Carry none of the pictures over; write out the complete data exactly.

--- --- ---

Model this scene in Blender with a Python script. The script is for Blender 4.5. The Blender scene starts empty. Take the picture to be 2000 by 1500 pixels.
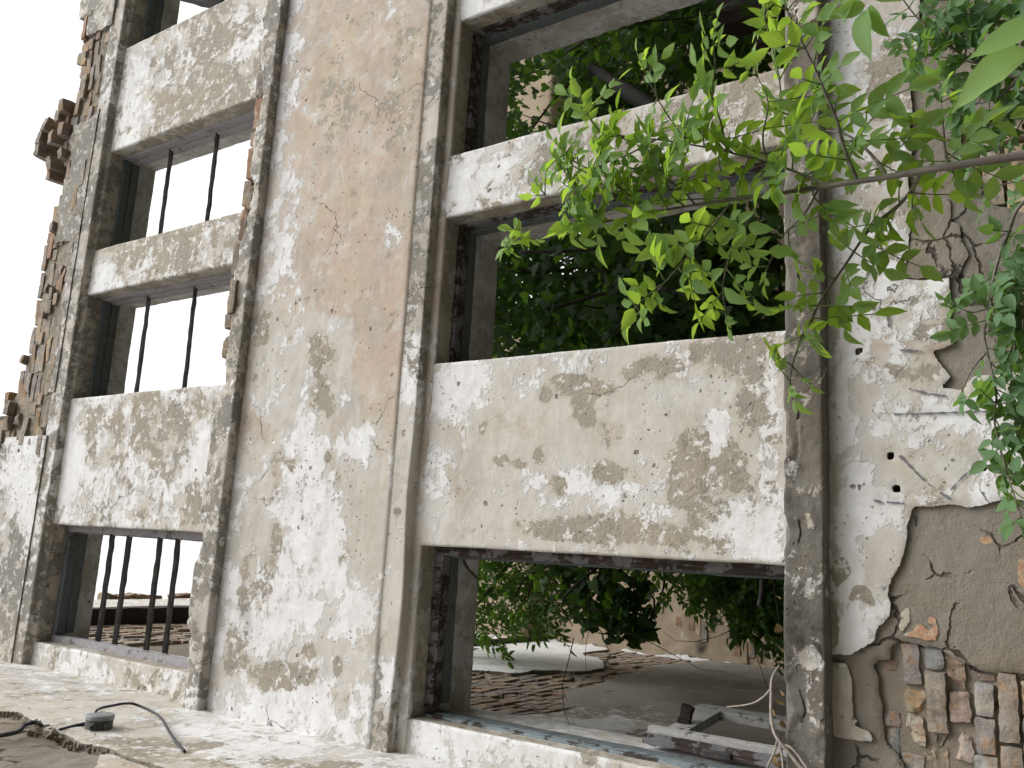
import bpy, math, random
import numpy as np
from mathutils import Matrix, Vector
rng = np.random.default_rng(7)
random.seed(7)
SC = bpy.context.scene
COL = SC.collection

# ------------------------------------------------------------------ camera calibration
# rows: world X (along the facade), Y (into the building), Z (up) as camera (x right, y down, z forward)
B = np.array([[0.05726049, -0.98034828, 0.18878158],
              [0.56593564, 0.18764921, 0.80281045],
              [-0.82245856, 0.06086889, 0.56555892]])
F = 1709.57
CAM = np.array([0.0, -3.8, 0.0])
GZ = -1.6                                             # ground level (eye height 1.6 m)


def ray(x, y):
    return B @ np.array([x - 1000.0, y - 750.0, F])


def atY(x, y, Y=0.0):
    d = ray(x, y)
    return CAM + d * ((Y + 3.8) / d[1])


def atX(x, y, X):
    d = ray(x, y)
    return CAM + d * (X / d[0])


def proj(P):
    v = (P - CAM) @ B
    return v[:, :2] / np.maximum(v[:, 2:3], 0.05) * F + np.array([1000.0, 750.0])


# ------------------------------------------------------------------ noise
_r = np.random.default_rng(3)
PERM = _r.permutation(256)
PERM = np.concatenate([PERM, PERM, PERM])
GR = _r.normal(size=(256, 3))
GR /= np.linalg.norm(GR, axis=1)[:, None]


def pn(P):
    P = np.asarray(P, float)
    I = np.floor(P).astype(int)
    f = P - I
    I &= 255
    u = f * f * f * (f * (f * 6 - 15) + 10)
    out = 0
    for dx in (0, 1):
        wx = u[:, 0] if dx else 1 - u[:, 0]
        for dy in (0, 1):
            wy = u[:, 1] if dy else 1 - u[:, 1]
            for dz in (0, 1):
                wz = u[:, 2] if dz else 1 - u[:, 2]
                h = PERM[PERM[PERM[I[:, 0] + dx] + I[:, 1] + dy] + I[:, 2] + dz]
                g = GR[h]
                out = out + wx * wy * wz * (g[:, 0] * (f[:, 0] - dx) + g[:, 1] * (f[:, 1] - dy) + g[:, 2] * (f[:, 2] - dz))
    return out * 1.5


def fbm(P, s, o=4, off=0.0, rough=0.55):
    P = np.asarray(P, float) * s + off
    a, t, n = 1.0, 0, 0
    for _ in range(o):
        t = t + a * pn(P)
        n += a
        P = P * 2.03 + 11.7
        a *= rough
    return t / n


# ------------------------------------------------------------------ object helpers
def link(o):
    COL.objects.link(o)
    return o


def mesh(name, V, faces, mat, parent=None, attrs=None, smooth=True, slots=None):
    """faces: an (n,4) or (n,3) int array or a list of such arrays."""
    V = np.asarray(V, float)
    fl = faces if isinstance(faces, list) else [faces]
    fl = [np.asarray(f) for f in fl if len(f)]
    me = bpy.data.meshes.new(name)
    nl = sum(f.size for f in fl)
    nf = sum(len(f) for f in fl)
    me.vertices.add(len(V))
    me.vertices.foreach_set('co', V.astype(np.float32).ravel())
    me.loops.add(nl)
    me.loops.foreach_set('vertex_index', np.concatenate([f.ravel() for f in fl]).astype(np.int32))
    me.polygons.add(nf)
    tot = np.concatenate([np.full(len(f), f.shape[1]) for f in fl])
    st = np.concatenate([[0], np.cumsum(tot)[:-1]])
    me.polygons.foreach_set('loop_start', st.astype(np.int32))
    me.polygons.foreach_set('loop_total', tot.astype(np.int32))
    me.polygons.foreach_set('use_smooth', np.full(nf, smooth, dtype=bool))
    me.update(calc_edges=True)
    for k, a in (attrs or {}).items():
        a = np.asarray(a, np.float32)
        if a.ndim == 1:
            at = me.attributes.new(k, 'FLOAT', 'POINT')
            at.data.foreach_set('value', a)
        else:
            at = me.attributes.new(k, 'FLOAT_COLOR', 'POINT')
            at.data.foreach_set('color', a.ravel())
            if k == 'lay':
                me.attributes.new('dirt_shade', 'FLOAT', 'POINT').data.foreach_set('value', np.ascontiguousarray(a[:, 3]))
    me.materials.append(mat)
    me.validate()
    o = link(bpy.data.objects.new(name, me))
    put(o, parent)
    return o


def wmat(o):
    m = Matrix.Translation(o.location)
    return m if o.parent is None else wmat(o.parent) @ o.matrix_parent_inverse @ m


def put(o, parent):
    if parent is not None:
        o.parent = parent
        o.matrix_parent_inverse = wmat(parent).inverted()


def tag(o, label=None, cat=None, group=None, kind=None):
    for k, v in (('label', label), ('category', cat), ('group', group), ('kind', kind)):
        if v:
            o[k] = v
    return o


def thing(name, label, cat, loc, group=None):
    o = bpy.data.objects.new(name, None)
    o.location = loc
    o.empty_display_size = 0.2
    link(o)
    return tag(o, label, cat, group, 'thing')


def grid_faces(L, M, flip=False):
    i = np.arange(L - 1)[:, None] * M + np.arange(M - 1)[None, :]
    q = np.stack([i, i + 1, i + M + 1, i + M], -1).reshape(-1, 4)
    return q[:, ::-1] if flip else q


def grid_normals(P):
    du = np.gradient(P, axis=0)
    dv = np.gradient(P, axis=1)
    n = np.cross(du, dv)
    return n / (np.linalg.norm(n, axis=2, keepdims=True) + 1e-9)


def resample(poly, step, smooth=1):
    poly = [np.array(p, float) for p in poly]
    out = [poly[0]]
    for a, b in zip(poly[:-1], poly[1:]):
        n = max(1, int(round(np.linalg.norm(b - a) / step)))
        for k in range(1, n + 1):
            out.append(a + (b - a) * k / n)
    out = np.array(out)
    for _ in range(smooth):
        o2 = out.copy()
        o2[1:-1] = out[:-2] * .25 + out[1:-1] * .5 + out[2:] * .25
        out = o2
    return out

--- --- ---

- Response to the task -
Model this scene in Blender with a Python script. The script is for Blender 4.5. The Blender scene starts empty. Take the picture to be 2000 by 1500 pixels.
import bpy, math, random
import numpy as np
from mathutils import Matrix, Vector
rng = np.random.default_rng(7)
random.seed(7)
SC = bpy.context.scene
COL = SC.collection

# ------------------------------------------------------------------ camera calibration
# rows: world X (along the facade), Y (into the building), Z (up) as camera (x right, y down, z forward)
B = np.array([[0.05726049, -0.98034828, 0.18878158],
              [0.56593564, 0.18764921, 0.80281045],
              [-0.82245856, 0.06086889, 0.56555892]])
F = 1709.57
CAM = np.array([0.0, -3.8, 0.0])
GZ = -1.6                                             # ground level (eye height 1.6 m)


def ray(x, y):
    return B @ np.array([x - 1000.0, y - 750.0, F])


def atY(x, y, Y=0.0):
    d = ray(x, y)
    return CAM + d * ((Y + 3.8) / d[1])


def atX(x, y, X):
    d = ray(x, y)
    return CAM + d * (X / d[0])


def proj(P):
    v = (P - CAM) @ B
    return v[:, :2] / np.maximum(v[:, 2:3], 0.05) * F + np.array([1000.0, 750.0])


# ------------------------------------------------------------------ noise
_r = np.random.default_rng(3)
PERM = _r.permutation(256)
PERM = np.concatenate([PERM, PERM, PERM])
GR = _r.normal(size=(256, 3))
GR /= np.linalg.norm(GR, axis=1)[:, None]


def pn(P):
    P = np.asarray(P, float)
    I = np.floor(P).astype(int)
    f = P - I
    I &= 255
    u = f * f * f * (f * (f * 6 - 15) + 10)
    out = 0
    for dx in (0, 1):
        wx = u[:, 0] if dx else 1 - u[:, 0]
        for dy in (0, 1):
            wy = u[:, 1] if dy else 1 - u[:, 1]
            for dz in (0, 1):
                wz = u[:, 2] if dz else 1 - u[:, 2]
                h = PERM[PERM[PERM[I[:, 0] + dx] + I[:, 1] + dy] + I[:, 2] + dz]
                g = GR[h]
                out = out + wx * wy * wz * (g[:, 0] * (f[:, 0] - dx) + g[:, 1] * (f[:, 1] - dy) + g[:, 2] * (f[:, 2] - dz))
    return out * 1.5


def fbm(P, s, o=4, off=0.0, rough=0.55):
    P = np.asarray(P, float) * s + off
    a, t, n = 1.0, 0, 0
    for _ in range(o):
        t = t + a * pn(P)
        n += a
        P = P * 2.03 + 11.7
        a *= rough
    return t / n


# ------------------------------------------------------------------ object helpers
def link(o):
    COL.objects.link(o)
    return o


def mesh(name, V, faces, mat, parent=None, attrs=None, smooth=True, slots=None):
    """faces: an (n,4) or (n,3) int array or a list of such arrays."""
    V = np.asarray(V, float)
    fl = faces if isinstance(faces, list) else [faces]
    fl = [np.asarray(f) for f in fl if len(f)]
    me = bpy.data.meshes.new(name)
    nl = sum(f.size for f in fl)
    nf = sum(len(f) for f in fl)
    me.vertices.add(len(V))
    me.vertices.foreach_set('co', V.astype(np.float32).ravel())
    me.loops.add(nl)
    me.loops.foreach_set('vertex_index', np.concatenate([f.ravel() for f in fl]).astype(np.int32))
    me.polygons.add(nf)
    tot = np.concatenate([np.full(len(f), f.shape[1]) for f in fl])
    st = np.concatenate([[0], np.cumsum(tot)[:-1]])
    me.polygons.foreach_set('loop_start', st.astype(np.int32))
    me.polygons.foreach_set('loop_total', tot.astype(np.int32))
    me.polygons.foreach_set('use_smooth', np.full(nf, smooth, dtype=bool))
    me.update(calc_edges=True)
    for k, a in (attrs or {}).items():
        a = np.asarray(a, np.float32)
        if a.ndim == 1:
            at = me.attributes.new(k, 'FLOAT', 'POINT')
            at.data.foreach_set('value', a)
        else:
            at = me.attributes.new(k, 'FLOAT_COLOR', 'POINT')
            at.data.foreach_set('color', a.ravel())
            if k == 'lay':
                me.attributes.new('dirt_shade', 'FLOAT', 'POINT').data.foreach_set('value', np.ascontiguousarray(a[:, 3]))
    me.materials.append(mat)
    me.validate()
    o = link(bpy.data.objects.new(name, me))
    put(o, parent)
    return o


def wmat(o):
    m = Matrix.Translation(o.location)
    return m if o.parent is None else wmat(o.parent) @ o.matrix_parent_inverse @ m


def put(o, parent):
    if parent is not None:
        o.parent = parent
        o.matrix_parent_inverse = wmat(parent).inverted()


def tag(o, label=None, cat=None, group=None, kind=None):
    for k, v in (('label', label), ('category', cat), ('group', group), ('kind', kind)):
        if v:
            o[k] = v
    return o


def thing(name, label, cat, loc, group=None):
    o = bpy.data.objects.new(name, None)
    o.location = loc
    o.empty_display_size = 0.2
    link(o)
    return tag(o, label, cat, group, 'thing')


def grid_faces(L, M, flip=False):
    i = np.arange(L - 1)[:, None] * M + np.arange(M - 1)[None, :]
    q = np.stack([i, i + 1, i + M + 1, i + M], -1).reshape(-1, 4)
    return q[:, ::-1] if flip else q


def grid_normals(P):
    du = np.gradient(P, axis=0)
    dv = np.gradient(P, axis=1)
    n = np.cross(du, dv)
    return n / (np.linalg.norm(n, axis=2, keepdims=True) + 1e-9)


def resample(poly, step, smooth=1):
    poly = [np.array(p, float) for p in poly]
    out = [poly[0]]
    for a, b in zip(poly[:-1], poly[1:]):
        n = max(1, int(round(np.linalg.norm(b - a) / step)))
        for k in range(1, n + 1):
            out.append(a + (b - a) * k / n)
    out = np.array(out)
    for _ in range(smooth):
        o2 = out.copy()
        o2[1:-1] = out[:-2] * .25 + out[1:-1] * .5 + out[2:] * .25
        out = o2
    return out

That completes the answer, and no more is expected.